即ち、普天間基地移設問題は、先ず第一に我が国の安全保障上=国益上の問題であるというのに、同盟国である米国よりも、国民の一部でしかない沖縄県民と、弱小な連立相手にしかならない社民党を「友愛」しようといのが鳩山首相であり、現民主党政権であるらしい。
全く、選挙に、ただ選挙だけに勝つことを目的とした、ある種「理想的」な政党の出現であり、正しく我が敵・小沢一郎の宿願の成就であろう。
徳之島は報じられるとおり、沖縄と鹿児島の間、沖縄北方200kmの島。普天間から徳之島への沖縄駐在米軍移転は、現行案では航空機・ヘリ部隊のみ。これでは地上部隊や水上/水中艦艇との有機的連携は望めまい。
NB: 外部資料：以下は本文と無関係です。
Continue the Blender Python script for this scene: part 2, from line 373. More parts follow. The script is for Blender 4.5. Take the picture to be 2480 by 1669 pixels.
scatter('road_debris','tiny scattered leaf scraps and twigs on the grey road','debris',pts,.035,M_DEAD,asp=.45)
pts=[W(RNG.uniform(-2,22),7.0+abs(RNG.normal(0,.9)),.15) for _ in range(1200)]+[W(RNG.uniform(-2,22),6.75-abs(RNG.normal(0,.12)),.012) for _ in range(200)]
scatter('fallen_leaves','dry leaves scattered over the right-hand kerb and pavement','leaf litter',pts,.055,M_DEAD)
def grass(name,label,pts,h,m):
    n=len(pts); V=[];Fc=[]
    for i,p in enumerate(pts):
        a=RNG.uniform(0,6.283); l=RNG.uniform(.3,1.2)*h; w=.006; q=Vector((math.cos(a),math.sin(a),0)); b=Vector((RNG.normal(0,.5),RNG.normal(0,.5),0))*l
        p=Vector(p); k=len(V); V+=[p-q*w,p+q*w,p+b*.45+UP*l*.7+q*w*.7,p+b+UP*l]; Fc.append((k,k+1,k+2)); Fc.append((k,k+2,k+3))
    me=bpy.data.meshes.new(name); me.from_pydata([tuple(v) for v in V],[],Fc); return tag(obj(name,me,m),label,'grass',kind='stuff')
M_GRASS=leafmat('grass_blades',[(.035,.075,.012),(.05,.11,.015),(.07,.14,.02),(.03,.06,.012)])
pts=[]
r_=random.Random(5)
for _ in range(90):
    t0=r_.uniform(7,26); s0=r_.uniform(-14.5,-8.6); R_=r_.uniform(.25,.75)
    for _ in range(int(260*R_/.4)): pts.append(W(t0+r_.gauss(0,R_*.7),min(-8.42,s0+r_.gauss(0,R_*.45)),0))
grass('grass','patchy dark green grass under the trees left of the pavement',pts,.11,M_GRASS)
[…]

米国がこの徳之島移設案を呑む可能性もさることながら、私が懸念するのは、鳩山首相、民主党、現政権の国防意識、安全保障意識だ(*2)。無論そいつは、現政権発足以前、連立予定3党共通公約に安全保障が盛り込めなかった当初から抱き続けて、少しも払拭されないばかりか、ますます強くなる懸念なのであるが。
普天間基地移設先を巡って幾度かは「抑止力」と言う言葉は出てきたが、社民党はそんなもの全く度外視しているし、民主党と鳩山首相はその社民党と連立を維持する事に汲々として、国家国防と言う視点が全く欠落しているのである。
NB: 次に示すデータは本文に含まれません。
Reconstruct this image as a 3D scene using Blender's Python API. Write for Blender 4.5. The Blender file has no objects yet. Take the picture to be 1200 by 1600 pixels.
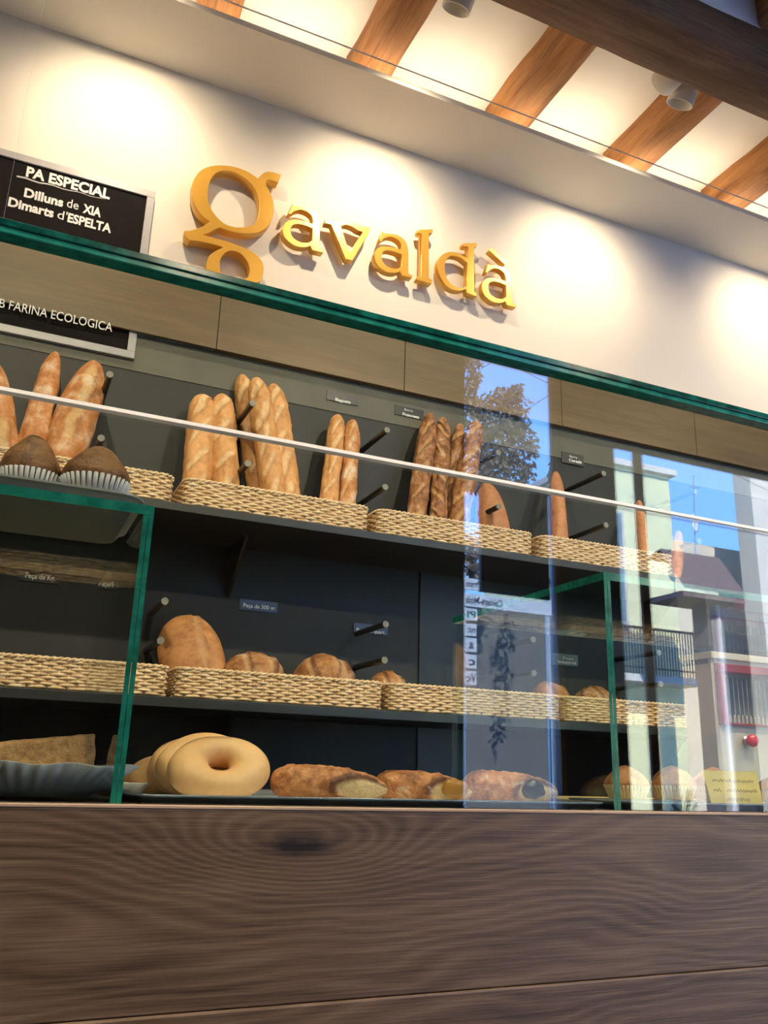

尤も、いくばくかでも国家国防と言う視点が(*3)民主党なり鳩山首相なり、あるいは我が敵・小沢一郎なりにでもあれば、今回のような「普天間基地移設問題」は起き様がなかったのであるが。
泰山鳴動、未だ鳴り止まず。
鳴り止まないのは泰山だが、笑いが止まらないのは中国、北朝鮮だろう。
<注釈>
(*1) 別に土地を所有するのは罪ではない。が、政治献金で土地を買い漁り、投資だか土地転がしだかでその資産を増やすというのは、「李下に冠を正さず、瓜田に靴を入れず。」には程遠いとはいえよう。
(*1) 別に土地を所有するのは罪ではない。が、政治献金で土地を買い漁り、投資だか土地転がしだかでその資産を増やすというのは、「李下に冠を正さず、瓜田に靴を入れず。」には程遠いとはいえよう。
それを政治家に求めるか、は支持者の質に依るのだが。
(*2) 社民党にそんなものがないのは、先の選挙で掲げたマニュフェストから明らかだ。それを言うなら民主党だって3党共通公約だって、似たようなものだが。
(*3) 党利、党略ではなく。